Lighting
Different lighting can transform your scene and give it completely different looks. The right lighting is of big importance, as it does not only illuminates the scene, it also creates some specific atmosphere. To help you choose the way your scene should be lit, below is a general description of lighting approaches that are widely used now. For practical guidelines and tips on working with lighting in Unigine, see an article on level design.
Broadly speaking, lighting techniques can be divided by various parameters, for example, there is per-pixel and vertex lighting and static and dynamic lighting. However, the per-vertex one is out of fashion now, as it requires high-tessellated models and gives accent to edges between faces. So, we will focus on differences and usefulness of static and dynamic lighting.
Precomputed and Dynamic Lighting
Though games are gradually progressing towards implementing fully dynamic lighting, developers mostly use combined approaches to lighting. Each of the technologies has its own advantages and disadvantages, stemming from processor and graphics performance limitations.
Precomputed lighting methods introduce an efficient and utile solution for lighting of relatively static scenes. They allow to offload most of lighting computations to a precomputation step, leaving only simple texture lookups to be performed at the rendering time. But these methods still only roughly simulate the lighting for the moving objects entering the scene and sometimes lack physical accuracy registered by the eye. But it could be compensated by the number of light sources, for example, thus allowing to obtain the necessary balance in the project.

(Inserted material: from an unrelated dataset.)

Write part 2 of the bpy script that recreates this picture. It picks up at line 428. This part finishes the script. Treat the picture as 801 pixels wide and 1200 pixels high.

In its turn, dynamic lighting provides real-time lighting calculation. This advanced solution looks very realistic, as it can illuminate dynamic objects, light sources can be themselves moving and changing (for example, turned on and off), and there can be several of them. Here is a short list of features provided by this type of lighting:
- Changing of light source properties: moving, turning on and off, changing colors, and so on.
- Accounts for real-time variations, such as change in virtual environment state, character position and camera movement.
- Quicker level creation: the designer needs only to find the right places for light sources, and there is no need to wait for hours to see final results.
- Advanced shading can be used to the full extent.
However, dynamic lighting also has some constraints:
- Rendering lighting in run time is a very expensive operation in terms of performance.
- Each light source is usually rendered in a separate pass, so not too many light sources can be used in one scene, as it will substantially slow down the rendering process (say, using three lights means almost poly count * 3). Hence, the level designer has to use some tricks like approximating several fake light sources with one real.
There are some optimization methods, which reduce rendered poly count per light pass, for example, unlit objects are skipped. Also, scissoring and clip planes are used to speed up rendering process.
- There is only a limited set of light source types.